Stored items
· · · · ·

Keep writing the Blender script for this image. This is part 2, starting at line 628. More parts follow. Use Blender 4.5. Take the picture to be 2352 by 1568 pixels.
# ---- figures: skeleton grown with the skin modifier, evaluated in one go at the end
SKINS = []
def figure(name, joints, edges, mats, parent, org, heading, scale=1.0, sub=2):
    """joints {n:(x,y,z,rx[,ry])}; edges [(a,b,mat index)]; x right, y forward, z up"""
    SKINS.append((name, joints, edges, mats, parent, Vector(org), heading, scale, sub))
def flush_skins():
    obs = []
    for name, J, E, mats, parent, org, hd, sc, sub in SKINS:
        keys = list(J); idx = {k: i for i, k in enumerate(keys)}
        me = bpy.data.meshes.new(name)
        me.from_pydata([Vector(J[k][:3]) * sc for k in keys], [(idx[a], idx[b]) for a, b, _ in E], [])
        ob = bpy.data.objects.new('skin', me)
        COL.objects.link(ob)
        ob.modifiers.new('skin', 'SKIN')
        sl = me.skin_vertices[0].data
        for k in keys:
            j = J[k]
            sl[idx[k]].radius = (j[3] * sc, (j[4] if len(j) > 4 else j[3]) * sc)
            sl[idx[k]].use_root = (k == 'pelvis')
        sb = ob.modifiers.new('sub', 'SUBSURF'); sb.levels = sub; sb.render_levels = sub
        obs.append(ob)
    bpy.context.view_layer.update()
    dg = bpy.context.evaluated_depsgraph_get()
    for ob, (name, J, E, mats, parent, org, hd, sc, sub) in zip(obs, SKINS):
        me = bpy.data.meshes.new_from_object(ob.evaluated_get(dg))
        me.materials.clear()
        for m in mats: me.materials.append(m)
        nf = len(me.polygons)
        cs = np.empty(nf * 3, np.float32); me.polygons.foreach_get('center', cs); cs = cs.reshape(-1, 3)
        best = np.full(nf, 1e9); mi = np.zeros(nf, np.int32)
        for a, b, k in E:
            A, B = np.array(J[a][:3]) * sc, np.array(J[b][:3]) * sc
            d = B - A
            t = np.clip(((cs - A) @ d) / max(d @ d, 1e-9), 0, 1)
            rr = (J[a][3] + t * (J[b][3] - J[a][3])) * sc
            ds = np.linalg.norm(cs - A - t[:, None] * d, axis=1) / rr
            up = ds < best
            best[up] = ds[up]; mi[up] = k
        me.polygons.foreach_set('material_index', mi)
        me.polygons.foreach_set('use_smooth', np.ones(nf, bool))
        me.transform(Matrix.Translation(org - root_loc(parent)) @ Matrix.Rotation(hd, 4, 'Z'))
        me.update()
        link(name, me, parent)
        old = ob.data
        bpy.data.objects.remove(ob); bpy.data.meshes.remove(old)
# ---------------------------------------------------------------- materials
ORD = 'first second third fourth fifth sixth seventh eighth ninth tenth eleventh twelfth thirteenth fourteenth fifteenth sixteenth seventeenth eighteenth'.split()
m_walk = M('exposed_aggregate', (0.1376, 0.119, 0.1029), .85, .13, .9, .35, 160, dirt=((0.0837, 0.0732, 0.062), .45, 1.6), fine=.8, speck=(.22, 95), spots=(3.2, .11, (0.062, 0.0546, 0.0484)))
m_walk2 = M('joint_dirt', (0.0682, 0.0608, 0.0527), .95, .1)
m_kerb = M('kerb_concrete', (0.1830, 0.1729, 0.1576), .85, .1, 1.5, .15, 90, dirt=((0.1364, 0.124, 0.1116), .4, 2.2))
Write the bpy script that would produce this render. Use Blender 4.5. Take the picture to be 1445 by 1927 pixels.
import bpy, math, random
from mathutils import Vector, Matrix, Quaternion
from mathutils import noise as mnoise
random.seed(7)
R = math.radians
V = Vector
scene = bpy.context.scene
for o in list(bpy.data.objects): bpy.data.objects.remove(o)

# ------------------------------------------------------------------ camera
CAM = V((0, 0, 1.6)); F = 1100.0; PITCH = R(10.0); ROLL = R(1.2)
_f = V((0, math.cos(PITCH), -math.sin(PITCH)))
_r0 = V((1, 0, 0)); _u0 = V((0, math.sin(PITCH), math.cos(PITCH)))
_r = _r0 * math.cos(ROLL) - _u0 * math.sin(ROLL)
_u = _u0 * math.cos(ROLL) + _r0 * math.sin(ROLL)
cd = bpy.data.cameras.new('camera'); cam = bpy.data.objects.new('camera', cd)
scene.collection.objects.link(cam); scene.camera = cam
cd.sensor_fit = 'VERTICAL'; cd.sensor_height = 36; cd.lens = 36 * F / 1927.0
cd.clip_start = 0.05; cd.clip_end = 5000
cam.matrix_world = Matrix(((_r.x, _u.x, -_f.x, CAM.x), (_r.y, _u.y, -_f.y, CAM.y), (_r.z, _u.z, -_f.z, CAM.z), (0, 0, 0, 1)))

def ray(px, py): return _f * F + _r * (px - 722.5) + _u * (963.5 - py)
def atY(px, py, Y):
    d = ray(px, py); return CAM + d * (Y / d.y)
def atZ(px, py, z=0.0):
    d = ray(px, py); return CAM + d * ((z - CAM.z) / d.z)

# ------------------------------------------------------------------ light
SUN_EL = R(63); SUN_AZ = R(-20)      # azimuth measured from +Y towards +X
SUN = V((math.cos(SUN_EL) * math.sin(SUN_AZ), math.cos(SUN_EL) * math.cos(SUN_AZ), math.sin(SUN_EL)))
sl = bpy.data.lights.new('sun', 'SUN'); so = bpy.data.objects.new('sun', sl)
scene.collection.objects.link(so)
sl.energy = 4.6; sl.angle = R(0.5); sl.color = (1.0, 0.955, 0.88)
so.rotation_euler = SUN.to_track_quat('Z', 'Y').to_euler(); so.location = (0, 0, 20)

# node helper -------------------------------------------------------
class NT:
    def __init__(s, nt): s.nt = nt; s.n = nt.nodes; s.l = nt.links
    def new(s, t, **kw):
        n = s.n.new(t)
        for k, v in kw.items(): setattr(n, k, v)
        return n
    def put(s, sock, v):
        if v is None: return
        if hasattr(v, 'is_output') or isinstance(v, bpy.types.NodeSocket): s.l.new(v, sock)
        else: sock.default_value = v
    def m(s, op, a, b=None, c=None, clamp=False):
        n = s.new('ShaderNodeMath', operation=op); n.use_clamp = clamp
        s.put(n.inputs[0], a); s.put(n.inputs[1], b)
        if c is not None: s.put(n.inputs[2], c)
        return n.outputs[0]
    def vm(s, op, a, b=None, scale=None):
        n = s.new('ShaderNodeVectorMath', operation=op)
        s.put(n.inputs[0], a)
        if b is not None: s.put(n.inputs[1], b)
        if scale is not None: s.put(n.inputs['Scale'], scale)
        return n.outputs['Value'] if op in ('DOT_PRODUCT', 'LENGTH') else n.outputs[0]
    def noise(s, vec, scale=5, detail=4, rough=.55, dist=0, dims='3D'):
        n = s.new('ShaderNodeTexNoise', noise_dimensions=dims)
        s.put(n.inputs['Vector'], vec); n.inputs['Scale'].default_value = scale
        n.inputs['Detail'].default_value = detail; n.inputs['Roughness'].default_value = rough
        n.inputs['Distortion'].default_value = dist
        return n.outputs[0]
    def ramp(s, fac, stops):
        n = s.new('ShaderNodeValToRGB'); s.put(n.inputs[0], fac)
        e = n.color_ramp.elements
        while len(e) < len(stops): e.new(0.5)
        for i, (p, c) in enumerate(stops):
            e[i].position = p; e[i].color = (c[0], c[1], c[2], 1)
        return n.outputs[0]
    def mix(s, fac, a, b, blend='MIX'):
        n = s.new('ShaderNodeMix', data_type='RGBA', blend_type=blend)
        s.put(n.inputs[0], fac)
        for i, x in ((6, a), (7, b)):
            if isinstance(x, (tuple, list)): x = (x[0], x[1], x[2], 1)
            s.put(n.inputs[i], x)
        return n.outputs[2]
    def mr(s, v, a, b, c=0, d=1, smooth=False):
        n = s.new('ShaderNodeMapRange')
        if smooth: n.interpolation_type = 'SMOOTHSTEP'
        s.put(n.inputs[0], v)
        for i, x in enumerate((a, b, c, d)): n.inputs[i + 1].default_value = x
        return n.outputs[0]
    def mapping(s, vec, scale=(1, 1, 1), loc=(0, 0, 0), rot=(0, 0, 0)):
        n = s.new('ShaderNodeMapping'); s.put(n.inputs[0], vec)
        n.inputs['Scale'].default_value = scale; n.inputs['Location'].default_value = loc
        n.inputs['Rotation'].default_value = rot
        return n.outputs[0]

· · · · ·

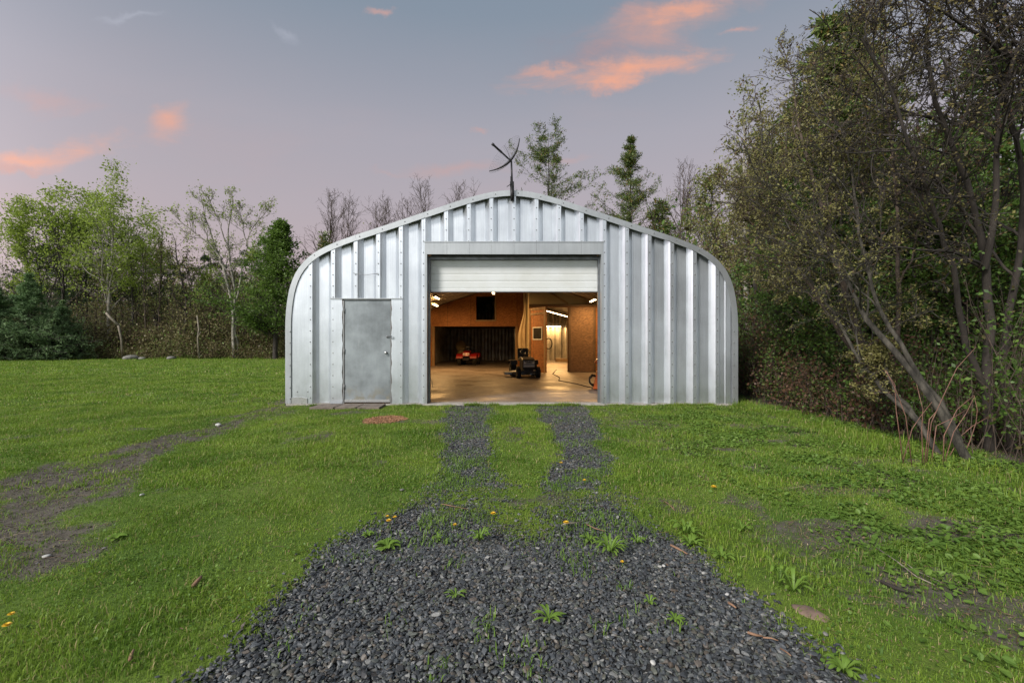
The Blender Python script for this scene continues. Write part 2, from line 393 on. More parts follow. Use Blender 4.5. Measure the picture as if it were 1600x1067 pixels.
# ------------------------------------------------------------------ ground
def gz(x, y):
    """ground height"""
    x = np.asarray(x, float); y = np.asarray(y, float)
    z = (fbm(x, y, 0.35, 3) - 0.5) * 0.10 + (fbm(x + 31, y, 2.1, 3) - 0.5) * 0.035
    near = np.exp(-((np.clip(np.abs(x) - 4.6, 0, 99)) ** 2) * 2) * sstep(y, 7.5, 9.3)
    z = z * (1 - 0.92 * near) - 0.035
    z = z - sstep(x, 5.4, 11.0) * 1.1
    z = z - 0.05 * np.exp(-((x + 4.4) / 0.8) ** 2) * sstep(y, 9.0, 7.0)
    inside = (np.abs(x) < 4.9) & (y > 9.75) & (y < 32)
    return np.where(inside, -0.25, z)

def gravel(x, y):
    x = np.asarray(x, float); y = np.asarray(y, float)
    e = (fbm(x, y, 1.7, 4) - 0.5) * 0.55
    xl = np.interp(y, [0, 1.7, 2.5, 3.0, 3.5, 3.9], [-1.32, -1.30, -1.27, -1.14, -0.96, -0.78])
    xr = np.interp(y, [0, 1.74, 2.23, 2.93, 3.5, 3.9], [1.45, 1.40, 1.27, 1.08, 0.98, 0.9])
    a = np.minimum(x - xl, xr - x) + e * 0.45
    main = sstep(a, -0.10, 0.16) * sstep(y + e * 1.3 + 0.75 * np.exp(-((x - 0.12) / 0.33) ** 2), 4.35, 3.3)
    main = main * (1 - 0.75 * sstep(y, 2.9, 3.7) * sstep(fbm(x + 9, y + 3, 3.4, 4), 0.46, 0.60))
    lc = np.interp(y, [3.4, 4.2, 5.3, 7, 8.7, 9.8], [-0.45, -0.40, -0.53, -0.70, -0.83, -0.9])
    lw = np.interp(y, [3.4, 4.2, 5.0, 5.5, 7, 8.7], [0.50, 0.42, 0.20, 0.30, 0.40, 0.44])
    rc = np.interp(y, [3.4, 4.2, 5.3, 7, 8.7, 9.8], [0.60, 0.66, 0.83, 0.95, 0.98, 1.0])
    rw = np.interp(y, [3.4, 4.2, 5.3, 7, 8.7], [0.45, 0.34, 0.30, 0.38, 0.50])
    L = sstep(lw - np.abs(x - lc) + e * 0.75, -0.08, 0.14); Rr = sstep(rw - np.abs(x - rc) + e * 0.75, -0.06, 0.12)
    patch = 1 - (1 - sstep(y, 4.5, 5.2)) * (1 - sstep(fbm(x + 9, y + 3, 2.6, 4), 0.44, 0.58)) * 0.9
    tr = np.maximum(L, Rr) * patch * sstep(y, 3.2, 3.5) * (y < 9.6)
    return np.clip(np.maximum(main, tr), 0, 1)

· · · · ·

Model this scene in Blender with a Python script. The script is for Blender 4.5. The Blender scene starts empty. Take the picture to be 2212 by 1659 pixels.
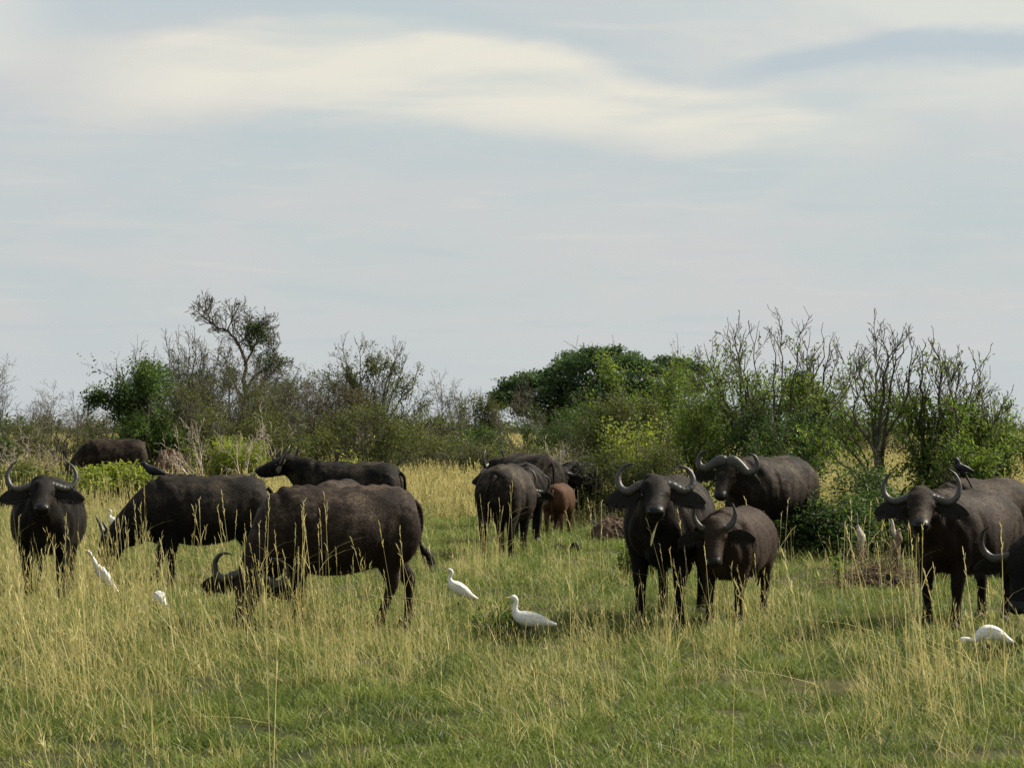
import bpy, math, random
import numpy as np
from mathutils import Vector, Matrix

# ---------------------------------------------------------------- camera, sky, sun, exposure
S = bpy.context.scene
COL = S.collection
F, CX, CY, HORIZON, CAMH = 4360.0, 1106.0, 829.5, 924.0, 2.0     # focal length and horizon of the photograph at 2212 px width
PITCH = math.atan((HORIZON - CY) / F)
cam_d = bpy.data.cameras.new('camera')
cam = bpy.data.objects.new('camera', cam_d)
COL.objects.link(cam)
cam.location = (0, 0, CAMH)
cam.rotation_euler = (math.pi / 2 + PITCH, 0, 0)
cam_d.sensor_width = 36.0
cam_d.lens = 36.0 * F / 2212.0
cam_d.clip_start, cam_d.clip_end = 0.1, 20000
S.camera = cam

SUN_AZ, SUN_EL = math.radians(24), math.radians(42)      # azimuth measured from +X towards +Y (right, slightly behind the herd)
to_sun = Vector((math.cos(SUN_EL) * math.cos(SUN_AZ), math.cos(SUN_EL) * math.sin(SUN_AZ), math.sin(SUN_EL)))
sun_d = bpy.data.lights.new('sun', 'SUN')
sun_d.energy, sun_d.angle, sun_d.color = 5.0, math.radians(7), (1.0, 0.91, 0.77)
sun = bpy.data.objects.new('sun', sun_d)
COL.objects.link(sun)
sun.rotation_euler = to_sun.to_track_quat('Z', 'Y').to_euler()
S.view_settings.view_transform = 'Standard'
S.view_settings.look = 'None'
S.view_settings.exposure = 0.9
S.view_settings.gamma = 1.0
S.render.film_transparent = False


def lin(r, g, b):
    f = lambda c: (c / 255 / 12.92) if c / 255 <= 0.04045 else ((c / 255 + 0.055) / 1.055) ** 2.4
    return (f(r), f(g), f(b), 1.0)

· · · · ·

From the material above, reproduce only what runs from the line holding "Model this scene" down to the line holding "S.camera = cam", both included, pictures excluded.

RIGHT ANSWER>
Model this scene in Blender with a Python script. The script is for Blender 4.5. The Blender scene starts empty. Take the picture to be 2212 by 1659 pixels.
import bpy, math, random
import numpy as np
from mathutils import Vector, Matrix

# ---------------------------------------------------------------- camera, sky, sun, exposure
S = bpy.context.scene
COL = S.collection
F, CX, CY, HORIZON, CAMH = 4360.0, 1106.0, 829.5, 924.0, 2.0     # focal length and horizon of the photograph at 2212 px width
PITCH = math.atan((HORIZON - CY) / F)
cam_d = bpy.data.cameras.new('camera')
cam = bpy.data.objects.new('camera', cam_d)
COL.objects.link(cam)
cam.location = (0, 0, CAMH)
cam.rotation_euler = (math.pi / 2 + PITCH, 0, 0)
cam_d.sensor_width = 36.0
cam_d.lens = 36.0 * F / 2212.0
cam_d.clip_start, cam_d.clip_end = 0.1, 20000
S.camera = cam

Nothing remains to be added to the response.